Solo. En eterna mirada hacia el océano Índico, el gigante de hierro Ilyushin Il-76 permanece atrapado. Desde hace cuatro años este aeroplano bielorruso —accidentado en el aeropuerto de Mogadiscio durante la guerra civil— se ha convertido en la inerte metáfora de la capital somalí. Ausente el Estado y con la anarquía convertida en bandera política, en todos estos años nadie ha podido mover su armazón de la única pista de aterrizaje de la que disfruta el aeródromo. Nadie tuvo nunca el dinero para hacerlo.
Como el aeroplano bielorruso, Kutubo Aden también fue forjada en acero. «Junto a mi hermano y doce hijos caminé durante 18 días hasta llegar a Mogadiscio desde la región de Bakool. En el camino perdí a tres de mis vástagos», asegura a ABC esta anciana residente en el campo de desplazados internos de Badbaado —el término refugiado se emplea para los que provienen de otro país. Pero ni siquiera aquí han encontrado la seguridad que buscaban, ya que el hambre y la desesperación llevan a los somalíes que viven en la capital a luchar entre ellos por conseguir alimento. En este campamento, al menos diez personas fallecieron y quince resultaron heridas el pasado viernes después de que tropas gubernamentales abrieran fuego contra la población civil, en su intento de frenar un conato de rebelión durante la distribución de comida.
Bishar Abdi Sheikh personifica la miseria de esta hambruna. Durante once días, este anciano de 63 años caminó junto a otras tres familias huyendo de la localidad de Buole —Lower Jubba—. Seis personas murieron en el trayecto.
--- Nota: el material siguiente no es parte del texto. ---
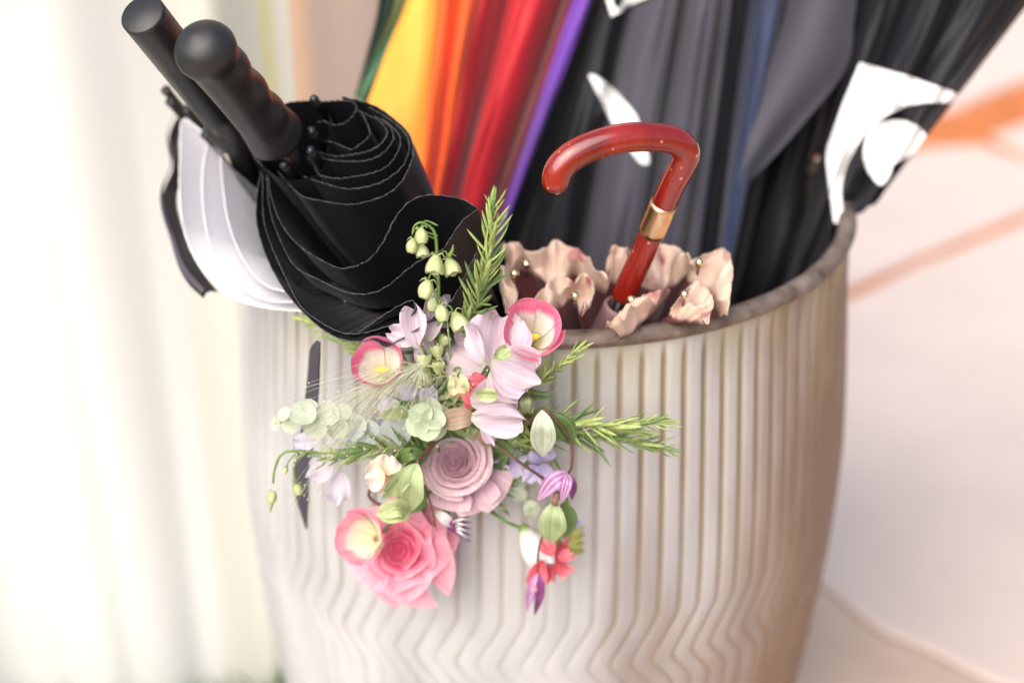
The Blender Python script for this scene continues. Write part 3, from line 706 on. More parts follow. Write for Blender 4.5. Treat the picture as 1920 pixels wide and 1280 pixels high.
# roses
def rose(label, M, R, n, m, seed, pointed=0, h=.8, open_=1.0, outer=()):
    rt = flower(label, 'rose', 'rose', M); rr = random.Random(seed)
    for i in range(n):
        f = i / (n - 1); a0 = i * 2.399 + rr.uniform(-.25, .25)
        rt_ = R * (.035 + .80 * f ** .95) * (1 + rr.uniform(-.03, .03)); rb = R * (.03 + .22 * f)
        half = 1.7 - .70 * f + rr.uniform(-.1, .1); ht = R * (h + .06 * (1 - f) - .30 * f * f * open_ + .10 * math.sin(i * 2.1) * f * (1 - f) * 2) + rr.uniform(-.02, .02) * R
        curl = R * (.05 + .40 * max(0, f - .25) ** 1.4 * open_); spi = R * (.05 if not pointed else .06) * (.8 + f * .6); sd = rr.random() * 50
        T = []; U = []
        def pf(x, v):
            x = x * 2 - 1; T.append(v * .85 + .15 * f); U.append(x)
            th = a0 + x * half
            top = 1 - (.10 + .12 * f) * abs(x) ** 3
            if pointed: top = 1 - .34 * abs(x) ** 1.25 - .04 * x
            vv = v * top
            r = rb + (rt_ - rb) * math.sin(vv * 1.45) ** .9 + spi * x * min(1, .25 + f * 2)
            r *= 1 - .75 * (1 - f) ** 5 * v * v
            z = ht * vv ** .95
            k = max(0, (v - .62) / .38)
            c = curl * k * k * (1 + (pointed * 2.2 * abs(x) ** 1.3 if pointed else 0))
            r += c * .9; z -= c * .75
            w_ = R * .022 * (.4 + f) * noise.noise(V3((x * 2 + sd, v * 2.5, sd))) * (1 + pointed)
            r += w_; z += w_ * .7 + R * .03 * noise.noise(V3((x * 3.1 + sd, sd, v))) * v
            return (r * math.cos(th), r * math.sin(th), z)
        V_, F_ = grid(16, 10, pf); mk('petal', V_, F_, m, rt, t=T, u=U)
    T = []; U = []
    def fill(a, b):                                                # tight inner whorl closing the heart
        t = a * 6.28319; T.append(.35 + .25 * b); U.append(a)
        q = R * .62 * b; z = R * (h - .10 - .16 * b - .36 * b * b) + R * .03 * math.sin(t + b * 30)
        return (q * math.cos(t), q * math.sin(t), z)
    V_, F_ = grid(36, 24, fill, True); mk('heart', V_, F_, m, rt, t=T, u=U)
    for (ang, wd_, ln, tilt, z0, sd) in outer:                     # wide guard petals
        T = []; U = []
        def gf(x, v):
            x = x * 2 - 1; T.append(.3 + .7 * v); U.append(x)
            s = math.sin(min(1, v * 1.02) * 1.75 + .12) ** .75 * wd_ * R; sp_ = x * s
            d = R * .35 + ln * R * v * (1 - .10 * x * x)
            zz = z0 * R + R * tilt * v - R * .22 * (x * x) * 1 * (v) * -1 - R * .28 * max(0, v - .7) ** 2 * 5 + R * .04 * noise.noise(V3((x * 2, v * 2, sd)))
            return (d * math.cos(ang) - sp_ * math.sin(ang), d * math.sin(ang) + sp_ * math.cos(ang), zz)
        V_, F_ = grid(14, 12, gf); mk('petal', V_, F_, m, rt, t=T, u=U)
    for k in range(5):
        a = k * 1.2566
        V_, F_ = grid(4, 8, lambda x, v: V3((math.cos(a), math.sin(a), 0)) * (R * (.1 + .5 * v)) + V3((-math.sin(a), math.cos(a), 0)) * ((x - .5) * R * .22 * (1 - v)) + V3((0, 0, -R * .02 - R * .1 * v)))
        mk('sepal', V_, F_, m_stem, rt)
    flower_stem(rt, M, (0, 0, -R * .02), .0019)
    return rt
m_mauve = mat('mauve_petal', (.5, .3, .4), .55, ramp=[(.0, (.50, .19, .29)), (.45, (.60, .33, .42)), (.8, (.66, .43, .50)), (1, (.72, .53, .56))], nscale=90, trans=.22, sheen=.2, tnoise=.16, bump=.1)
m_pinkr = mat('pink_petal', (.8, .3, .4), .5, ramp=[(.0, (.55, .02, .08)), (.40, (.78, .09, .20)), (.80, (.86, .22, .33)), (1, (.90, .42, .49))], nscale=70, trans=.08, sheen=.1, tnoise=.18, bump=.1)
PX = .95 / F
Mm = basis(B(862, 872, .010), aim(-.16, .22))
rose('dusty mauve rose with tightly packed petals at the middle of the bouquet', Mm, .0252, 44, m_mauve, 5, 0, .95, .75,
     outer=[(-1.75, .62, .92, .10, .10, 1), (-1.05, .66, 1.02, -.05, .02, 2), (-.55, .70, 1.12, -.10, -.06, 3), (-2.5, .5, .70, .25, .1, 4)])
Mp = basis(B(755, 1030, .006), aim(-.05, .14))
rose('large open pink rose with pointed petals at the bottom of the bouquet', Mp, .0295, 30, m_pinkr, 11, .85, .95, 1.15,
     outer=[(.1, .5, .50, .28, .22, 5), (-1.5, .5, .42, .22, .2, 7), (-2.5, .5, .45, .2, .22, 8)])

# lisianthus cups
m_yel = mat('yellow_stigma', (.80, .52, .03), .6)
def cup(label, M, R, m, seed, depth=1.25, flare=.3, npet=5, stig=True, close=0, pcol=None, stem=True):
    rt = flower(label, 'flower', 'lisianthus', M); rr = random.Random(seed)
    for i in range(npet):
        a0 = i * 6.28319 / npet + rr.uniform(-.15, .15); half = 3.14159 / npet * 1.75; pz = rr.uniform(-.08, .08); pr_ = rr.uniform(-.06, .08); sd = rr.random() * 40
        T = []; U = []
        def pf(x, v):
            x = x * 2 - 1; T.append(v); U.append(x)
            th = a0 + x * half
            vv = v * (1 - .06 * x ** 4)
            r = R * (.18 + .80 * math.sin(vv * 1.5) ** .8 - close * .35 * v ** 3) + R * .07 * x
            z = R * depth * (vv - .5 + pz * v * v)
            r += R * pr_ * v * v + R * .02 * x * v
            k = max(0, (v - .68) / .32)
            r += R * flare * k * k; z -= R * flare * .35 * k * k
            q = noise.noise(V3((x * 1.7 + sd, v * 2, sd))); r += R * .14 * q * v; z += R * .16 * noise.noise(V3((x * 2.2, sd, v))) * v
            return (r * math.cos(th), r * math.sin(th), z)
        V_, F_ = grid(14, 14, pf); mk('petal', V_, F_, m, rt, t=T, u=U)
    if stig:
        V_, F_ = join(tube([(0, 0, -.5 * R * depth), (0, 0, -.15 * R * depth)], R * .08, 8), ball((R * .10, 0, -.10 * R * depth), R * .16, 10, 6, (1.3, .7, .6)), ball((-R * .10, .02 * R, -.12 * R * depth), R * .15, 10, 6, (1.1, .8, .6)))
        mk('stigma', V_, F_, m_yel, rt)
    if stem: flower_stem(rt, M, (0, 0, -R * depth * .5), .001)
    return rt
m_lis = mat('pink_rimmed_petal', (.8, .4, .5), .55, ramp=[(.0, (.62, .62, .30)), (.25, (.82, .76, .60)), (.60, (.86, .80, .76)), (.70, (.85, .40, .48)), (.8, (.83, .17, .32)), (1, (.82, .24, .38))], nscale=60, trans=.25, tnoise=.16)
m_lis2 = mat('pale_pink_rimmed_petal', (.8, .5, .5), .55, ramp=[(.0, (.74, .70, .40)), (.30, (.84, .79, .60)), (.58, (.85, .78, .70)), (.72, (.84, .42, .48)), (1, (.83, .28, .38))], nscale=60, trans=.25, tnoise=.10)
cup('pink-edged white cup flower with yellow centre at the top right of the bouquet', basis(B(998, 628, .022), aim(.05, .34)), .0172, m_lis, 2, 1.7, .10)
cup('pink-edged white cup flower with yellow centre under the black umbrella', basis(B(714, 690, .030), aim(-.12, .46)), .0162, m_lis, 4, 1.6, .10, close=.2)
cup('pale pink and cream cup flower overlapping the large pink rose', basis(B(688, 1008, .036), aim(-.42, .20)), .0165, m_lis2, 9, 1.6, .16, close=.15, stig=False)
m_whitep = mat('white_petal', (.84, .82, .78), .5, ramp=[(.0, (.50, .60, .26)), (.14, (.80, .80, .66)), (.4, (.86, .84, .82)), (1, (.86, .84, .83))], nscale=60, trans=.2, tnoise=.06)
def side_cup():
    M = basis(B(1003, 1025, .018), (vr * .52 - vu * .80 - vf * .35))
    rt = cup('white closed cup flower hanging on a green stalk under the mauve rose', M, .0135, m_whitep, 21, 2.3, -.25, close=.9, stig=False, stem=False)
    b = V3((0, 0, -.0135 * 1.15)); V_, F_ = ball(b, .0042, 10, 6, (1, 1, .8)); mk('calyx', V_, F_, m_stem, rt)
    stemto(rt, [b, local(M, B(945, 975, .014)), local(M, B(915, 945, .006)), local(M, B(880, 850, .0))], .0013, .0013)
side_cup()

# ruffled petals: sweet peas and others
def mm_big(m): return m.name == 'pale_lilac_petal'
def ruffled(rt, M, px, py, ang, wpx, hpx, m, out, tx=0., ty=0., waves=3.2, amp=.17, cupv=.16, seed=0, name='petal', fold=0.):
    """one wavy petal; base at px,py, pointing along ang (degrees, 0 right, 90 up)"""
    a = math.radians(ang); dv = (vr * math.cos(a) + vu * math.sin(a)); n = aim(tx, ty); dv = (dv - n * dv.dot(n)).normalized(); sd = n.cross(dv)
    o = B(px, py, out); w_ = wpx * PX * .5 * (1.22 if mm_big(m) else 1); h_ = hpx * PX * (1.12 if mm_big(m) else 1); T = []; U = []
    def f(x, v):
        x = x * 2 - 1; T.append(v); U.append(x)
        prof = (math.sin(min(1, v * .96 + .02) * 2.30 + .08)) ** .7 if v < 1 else .55
        prof = max(.10, prof) * (1 + .06 * noise.noise(V3((v * 4, seed, 2))))
        ed = v * (1 - .16 * x * x + .05 * math.sin(x * 5 + seed))
        zz = amp * h_ * v * v * math.sin(x * waves * 1.57 + seed) + cupv * w_ * (x * x) * (.3 + v) - .30 * cupv * h_ * v * v + fold * w_ * abs(x)
        zz += .05 * h_ * noise.noise(V3((x * 2 + seed, v * 2.5, seed)))
        p = o + sd * (-x * w_ * prof) + dv * (h_ * ed) + n * zz
        return local(M, p) if M is not None else p
    V_, F_ = grid(16, 14, f); return mk(name, V_, F_, m, rt, t=T, u=U)
m_lil = mat('pale_lilac_petal', (.74, .64, .72), .6, ramp=[(.0, (.66, .70, .50)), (.2, (.72, .60, .67)), (.6, (.75, .61, .69)), (1, (.80, .67, .74))], nscale=60, trans=.3, tnoise=.14, veins=(22, (.70, .55, .64)), vlo=.3)
m_coral = mat('coral_petal', (.75, .15, .2), .5, ramp=[(.0, (.66, .10, .12)), (.4, (.76, .12, .17)), (.8, (.82, .26, .30)), (1, (.84, .40, .40))], nscale=50, trans=.25, tnoise=.35)
m_peachp = mat('peach_petal', (.85, .66, .52), .6, ramp=[(.0, (.82, .56, .36)), (.4, (.86, .70, .56)), (1, (.87, .78, .68))], nscale=60, trans=.3, tnoise=.15)
m_laven = mat('lavender_petal', (.55, .48, .72), .6, ramp=[(.0, (.34, .26, .55)), (.5, (.56, .50, .74)), (1, (.70, .65, .80))], nscale=60, trans=.3, tnoise=.2)
m_calyx = mat('pale_green_calyx', (.42, .52, .22), .55, rgb2=(.62, .66, .38), nscale=90, trans=.2)
def spray(name, label, cat, at, lst, mm, stempts=None, m_s=None):
    rt = root(name, label, cat, B(*at))
    for i, q in enumerate(lst):
        q = list(q); k = q.pop() if isinstance(q[-1], dict) else {}
        ruffled(rt, None, *q[:5], k.pop('m', mm), q[5], *(q[6:]), seed=i * 2.3 + at[0], **k)
    P = [B(*p) for p in (stempts or [])] + [G_]
    if len(P) > 1: stemto(rt, P, .0010, .0012, m_s)
    return rt
spray('sweet_pea', 'pale lilac sweet pea with broad wavy petals at the top of the bouquet', 'flower', (920, 680, .05),
      [(908, 690, 150, 78, 76, .030, -.3, .2), (925, 688, 78, 98, 92, .040, .1, .2), (922, 676, -22, 82, 82, .046, .2, .0), (915, 682, 118, 34, 72, .048, -.5, .1, {'fold': 1.2}), (925, 690, -48, 70, 66, .040, .2, -.2), (925, 672, 30, 26, 34, .056, .2, .1, {'m': m_calyx, 'fold': .8})],
      m_lil, [(918, 684, .038), (905, 720, .02)])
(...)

Ni una lágrima se asoma en el rostro de Abdi al recordarlos. Según Naciones Unidas, tras la sequía de este año —ha llovido un 30 por ciento menos que en el periodo 1995-2010—, el este de África se enfrenta a la peor hambruna de los últimos 60 años, con cuatro millones de personas afectadas. Sin embargo, la ayuda política y económica —no las limosnas— continúan sin llegar. «Las agencias no nos ayudan», denuncia a este diario Abdulkarim Moalli, líder del grupo paramilitar «Al Suna», quien combate desde hace meses a las milicias de Al Shabab. Es este un grupo considerado la rama de Al Qaida en el Cuerno de África, y que a finales de la semana pasada anunció su retirada de la capital somalí hacia las provincias del sur. Para Moalli, la medida no es real. «No se han ido, simplemente han cambiado su táctica. Ahora se mezclan con la gente a la espera de lanzar un ataque definitivo en los próximos días», denuncia este líder militar.
Batalla sin fin
No resulta ilusorio. Vilipendiados por el eterno cliché de muerte y miseria, cada uno de los residentes en Mogadiscio es víctima de una batalla sin cuartel entre clanes y milicias por hacerse con el control de la región. Ayer mismo, y a pesar de la anunciada salida de Al-Shabab de la capital, la milicia islamista se enfrentó con las fuerzas gubernamentales y las tropas de la Misión de la Unión Africana en uno de los barrios de la ciudad. Un portavoz de la Unión Africana aseguró que las fuerzas del gobierno controlaban ya el 90 por ciento de la capital. Sin embargo, algunos vecinos afirmaron que en otras zonas los milicianos habían logrado avances. El enviado especial de las Naciones Unidas para Somalia, Augustine Mahiga, advirtió de que Al-Shabab seguía suponiendo una amenaza, a pesar de su supuesta retirada.
Las viviendas de Mogadiscio, agujereadas —moral y materialmente— por las balas de una guerra que se prolonga desde 1991 apenas recuerdan ya la gloria pasada. «De ser una de las ciudades más bellas en la década de los 70, nos hemos convertido en el espanto del mundo» —reconoce uno de sus residentes, Hassan Abdul, miembro de la oficina Presidencial— «Y es ahora cuando sólo nos queda luchar por recuperarla». Mientras, en el aeropuerto de Aden Adden, un nuevo envío de ayuda de humanitaria se asoma a sus puertas. Sin embargo, al final de la pista de aterrizaje, el gigante de hierro Ilyushin Il-76 le da la espalda. Cuatro años después, nada nuevo bajo el sol.